• **GIVEN MATERIAL**:

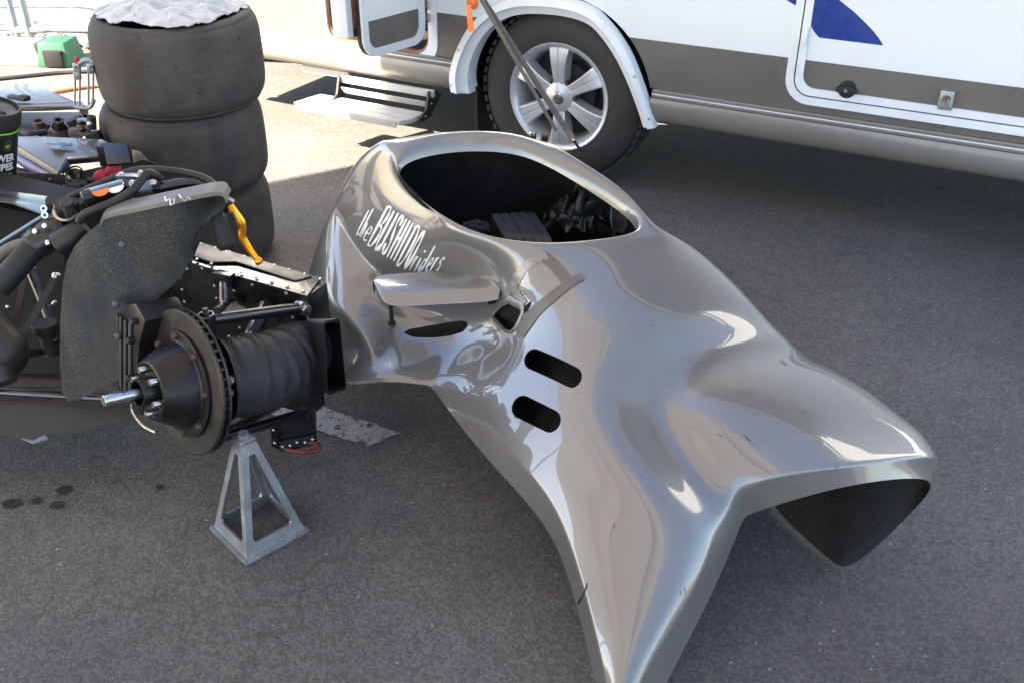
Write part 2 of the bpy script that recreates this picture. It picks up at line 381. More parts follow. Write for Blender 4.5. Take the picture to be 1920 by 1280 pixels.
# pale gravel beyond the fence
grav = mat('gravel', (.13,.12,.112), .95, var=.35, vscale=9, bump=2.5, bscale=16, col2=(.21,.20,.19), c2scale=14, c2lo=.45, c2hi=.6)
g = MB(); R_ = random.Random(5)
nx, ny = 60, 40
for j in range(ny+1):
    for i in range(nx+1):
        x = -9 + 14*i/nx; y = 6.15 + 9*j/ny + (-.16*(x+2.6))
        z = .004 + (.0 if j == 0 else R_.uniform(.0,.05)) + max(0, (y-6.6))*.10
        g.v.append(Vector((x, y, z)))
for j in range(ny):
    for i in range(nx):
        a = j*(nx+1)+i; g.f.append((a,a+1,a+nx+2,a+nx+1)); g.m.append(0)
tag(g.build('gravel_bank', grav, smooth=60), kind='structure')
# ---------------------------------------------------------------- fairing shell
def gloss():
    m = bpy.data.materials.new('fairing_paint'); m.use_nodes = True; nt = m.node_tree; b = nt.nodes['Principled BSDF']; L = nt.links.new
    tc = nt.nodes.new('ShaderNodeTexCoord')
    n1 = nt.nodes.new('ShaderNodeTexNoise'); n1.inputs['Scale'].default_value = 5; n1.inputs['Detail'].default_value = 5; L(tc.outputs['Object'], n1.inputs['Vector'])
    r1 = nt.nodes.new('ShaderNodeMapRange'); r1.inputs['To Min'].default_value = .85; r1.inputs['To Max'].default_value = 1.15; L(n1.outputs['Fac'], r1.inputs['Value'])
    mx = nt.nodes.new('ShaderNodeMix'); mx.data_type = 'RGBA'; mx.blend_type = 'MULTIPLY'; mx.inputs['Factor'].default_value = 1
    mx.inputs['A'].default_value = (.148,.139,.131,1); L(r1.outputs[0], mx.inputs['B'])
    # small scuffs down to dark primer
    mp = nt.nodes.new('ShaderNodeMapping'); mp.inputs['Scale'].default_value = (30, 90, 60); mp.inputs['Rotation'].default_value = (0,0,.6); L(tc.outputs['Object'], mp.inputs['Vector'])
    n2 = nt.nodes.new('ShaderNodeTexNoise'); n2.inputs['Scale'].default_value = 1; n2.inputs['Detail'].default_value = 3; L(mp.outputs[0], n2.inputs['Vector'])
    r2 = nt.nodes.new('ShaderNodeMapRange'); r2.inputs['From Min'].default_value = .735; r2.inputs['From Max'].default_value = .76; L(n2.outputs['Fac'], r2.inputs['Value'])
    m2 = nt.nodes.new('ShaderNodeMix'); m2.data_type = 'RGBA'; L(r2.outputs[0], m2.inputs['Factor']); L(mx.outputs['Result'], m2.inputs['A']); m2.inputs['B'].default_value = (.05,.045,.04,1)
    n5 = nt.nodes.new('ShaderNodeTexNoise'); n5.inputs['Scale'].default_value = 3.1; n5.inputs['Detail'].default_value = 2.5; n5.inputs['Distortion'].default_value = .4; L(tc.outputs['Object'], n5.inputs['Vector'])
    r5 = nt.nodes.new('ShaderNodeMapRange'); r5.inputs['From Min'].default_value = .52; r5.inputs['From Max'].default_value = .528; r5.inputs['To Max'].default_value = .55; L(n5.outputs['Fac'], r5.inputs['Value'])
    m5 = nt.nodes.new('ShaderNodeMix'); m5.data_type = 'RGBA'; L(r5.outputs[0], m5.inputs['Factor']); L(m2.outputs['Result'], m5.inputs['A']); m5.inputs['B'].default_value = (.150,.138,.125,1)
    L(m5.outputs['Result'], b.inputs['Base Color'])
    b.inputs['Metallic'].default_value = .15; b.inputs['Roughness'].default_value = .36
    b.inputs['Coat Weight'].default_value = 1; b.inputs['Coat IOR'].default_value = 1.68
    n3 = nt.nodes.new('ShaderNodeTexNoise'); n3.inputs['Scale'].default_value = 3.5; n3.inputs['Detail'].default_value = 6; L(tc.outputs['Object'], n3.inputs['Vector'])
    r3 = nt.nodes.new('ShaderNodeMapRange'); r3.inputs['From Min'].default_value = .4; r3.inputs['From Max'].default_value = .75; r3.inputs['To Min'].default_value = .015; r3.inputs['To Max'].default_value = .07; L(n3.outputs['Fac'], r3.inputs['Value'])
    L(r3.outputs[0], b.inputs['Coat Roughness'])
    # hand-laid glass fibre: gentle waviness
    n4 = nt.nodes.new('ShaderNodeTexNoise'); n4.inputs['Scale'].default_value = 9; n4.inputs['Detail'].default_value = 2; L(tc.outputs['Object'], n4.inputs['Vector'])
    bp = nt.nodes.new('ShaderNodeBump'); bp.inputs['Strength'].default_value = .09; bp.inputs['Distance'].default_value = .005; L(n4.outputs['Fac'], bp.inputs['Height'])
    L(bp.outputs[0], b.inputs['Coat Normal']); L(bp.outputs[0], b.inputs['Normal'])
    return m
MT['fairing'] = gloss()
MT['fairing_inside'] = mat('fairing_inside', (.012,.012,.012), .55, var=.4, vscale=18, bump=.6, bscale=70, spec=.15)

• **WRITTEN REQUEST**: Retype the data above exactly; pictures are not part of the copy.

• **RESULT OF THE TASK**:
Write part 2 of the bpy script that recreates this picture. It picks up at line 381. More parts follow. Write for Blender 4.5. Take the picture to be 1920 by 1280 pixels.
# pale gravel beyond the fence
grav = mat('gravel', (.13,.12,.112), .95, var=.35, vscale=9, bump=2.5, bscale=16, col2=(.21,.20,.19), c2scale=14, c2lo=.45, c2hi=.6)
g = MB(); R_ = random.Random(5)
nx, ny = 60, 40
for j in range(ny+1):
    for i in range(nx+1):
        x = -9 + 14*i/nx; y = 6.15 + 9*j/ny + (-.16*(x+2.6))
        z = .004 + (.0 if j == 0 else R_.uniform(.0,.05)) + max(0, (y-6.6))*.10
        g.v.append(Vector((x, y, z)))
for j in range(ny):
    for i in range(nx):
        a = j*(nx+1)+i; g.f.append((a,a+1,a+nx+2,a+nx+1)); g.m.append(0)
tag(g.build('gravel_bank', grav, smooth=60), kind='structure')
# ---------------------------------------------------------------- fairing shell
def gloss():
    m = bpy.data.materials.new('fairing_paint'); m.use_nodes = True; nt = m.node_tree; b = nt.nodes['Principled BSDF']; L = nt.links.new
    tc = nt.nodes.new('ShaderNodeTexCoord')
    n1 = nt.nodes.new('ShaderNodeTexNoise'); n1.inputs['Scale'].default_value = 5; n1.inputs['Detail'].default_value = 5; L(tc.outputs['Object'], n1.inputs['Vector'])
    r1 = nt.nodes.new('ShaderNodeMapRange'); r1.inputs['To Min'].default_value = .85; r1.inputs['To Max'].default_value = 1.15; L(n1.outputs['Fac'], r1.inputs['Value'])
    mx = nt.nodes.new('ShaderNodeMix'); mx.data_type = 'RGBA'; mx.blend_type = 'MULTIPLY'; mx.inputs['Factor'].default_value = 1
    mx.inputs['A'].default_value = (.148,.139,.131,1); L(r1.outputs[0], mx.inputs['B'])
    # small scuffs down to dark primer
    mp = nt.nodes.new('ShaderNodeMapping'); mp.inputs['Scale'].default_value = (30, 90, 60); mp.inputs['Rotation'].default_value = (0,0,.6); L(tc.outputs['Object'], mp.inputs['Vector'])
    n2 = nt.nodes.new('ShaderNodeTexNoise'); n2.inputs['Scale'].default_value = 1; n2.inputs['Detail'].default_value = 3; L(mp.outputs[0], n2.inputs['Vector'])
    r2 = nt.nodes.new('ShaderNodeMapRange'); r2.inputs['From Min'].default_value = .735; r2.inputs['From Max'].default_value = .76; L(n2.outputs['Fac'], r2.inputs['Value'])
    m2 = nt.nodes.new('ShaderNodeMix'); m2.data_type = 'RGBA'; L(r2.outputs[0], m2.inputs['Factor']); L(mx.outputs['Result'], m2.inputs['A']); m2.inputs['B'].default_value = (.05,.045,.04,1)
    n5 = nt.nodes.new('ShaderNodeTexNoise'); n5.inputs['Scale'].default_value = 3.1; n5.inputs['Detail'].default_value = 2.5; n5.inputs['Distortion'].default_value = .4; L(tc.outputs['Object'], n5.inputs['Vector'])
    r5 = nt.nodes.new('ShaderNodeMapRange'); r5.inputs['From Min'].default_value = .52; r5.inputs['From Max'].default_value = .528; r5.inputs['To Max'].default_value = .55; L(n5.outputs['Fac'], r5.inputs['Value'])
    m5 = nt.nodes.new('ShaderNodeMix'); m5.data_type = 'RGBA'; L(r5.outputs[0], m5.inputs['Factor']); L(m2.outputs['Result'], m5.inputs['A']); m5.inputs['B'].default_value = (.150,.138,.125,1)
    L(m5.outputs['Result'], b.inputs['Base Color'])
    b.inputs['Metallic'].default_value = .15; b.inputs['Roughness'].default_value = .36
    b.inputs['Coat Weight'].default_value = 1; b.inputs['Coat IOR'].default_value = 1.68
    n3 = nt.nodes.new('ShaderNodeTexNoise'); n3.inputs['Scale'].default_value = 3.5; n3.inputs['Detail'].default_value = 6; L(tc.outputs['Object'], n3.inputs['Vector'])
    r3 = nt.nodes.new('ShaderNodeMapRange'); r3.inputs['From Min'].default_value = .4; r3.inputs['From Max'].default_value = .75; r3.inputs['To Min'].default_value = .015; r3.inputs['To Max'].default_value = .07; L(n3.outputs['Fac'], r3.inputs['Value'])
    L(r3.outputs[0], b.inputs['Coat Roughness'])
    # hand-laid glass fibre: gentle waviness
    n4 = nt.nodes.new('ShaderNodeTexNoise'); n4.inputs['Scale'].default_value = 9; n4.inputs['Detail'].default_value = 2; L(tc.outputs['Object'], n4.inputs['Vector'])
    bp = nt.nodes.new('ShaderNodeBump'); bp.inputs['Strength'].default_value = .09; bp.inputs['Distance'].default_value = .005; L(n4.outputs['Fac'], bp.inputs['Height'])
    L(bp.outputs[0], b.inputs['Coat Normal']); L(bp.outputs[0], b.inputs['Normal'])
    return m
MT['fairing'] = gloss()
MT['fairing_inside'] = mat('fairing_inside', (.012,.012,.012), .55, var=.4, vscale=18, bump=.6, bscale=70, spec=.15)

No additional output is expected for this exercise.